ENTERTANMENT: NBC Universal will receive an additional $300 million from new owner Comcast Corp. to invest in programming. Philadelphia-based Comcast said $200 million will be spent mainly on new NBC shows to fill 10 p.m. time slots, and an additional $100 million will go toward cable channels Bravo, Oxygen, Syfy and E! Entertainment. The fourth ranked network ordered 21 pilots this year, the same number as last year, and will announce to advertisers in New York this month which ones will air on the fall schedule. NBC Universal Chief Executive Steve Burke said in a conference call if the network can improve to third place, that would translate into hundreds of millions of dollars in increased advertising revenue. “The real key to turning around NBC is not necessarily increased investment,” he said. “The real key is making better shows.”
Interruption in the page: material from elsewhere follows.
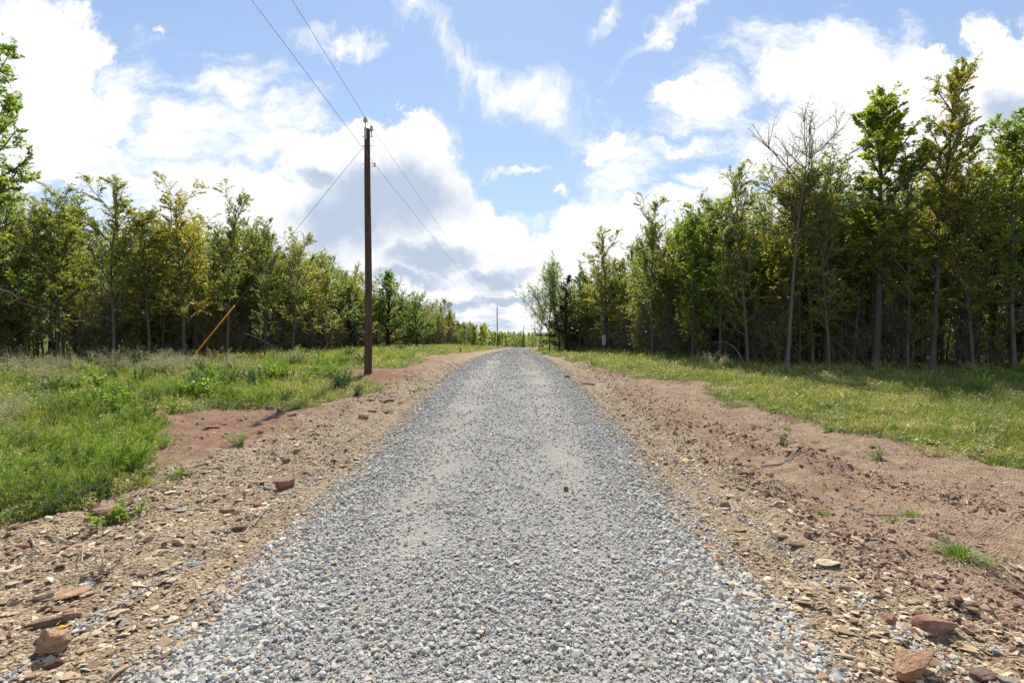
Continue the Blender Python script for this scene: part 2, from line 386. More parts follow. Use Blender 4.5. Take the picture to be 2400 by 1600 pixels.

EARNINGS: True Religion Apparel Inc. reported first quarter net income of $9 million compared with $8.4 million a year earlier. Revenue rose 20 percent to $94 million. … International Rectifier Corp. announced net income of $50 million for its fiscal third quarter, compared with $40 million a year earlier. Revenue rose 23 percent to $297 million. … PS Business Parks Inc. reported first quarter net operating income of $44 million, compared with $41 million a year earlier. Revenue rose 10 percent to $74 million. … Edison International reported net income of $214 million, compared with $249 million a year earlier. Revenue fell 3 percent to $2.78 billion. … Mercury General Corp. announced net income of $58 million for the first quarter, compared with $61 million in the first quarter of 2010. Revenue rose slightly to $705 million.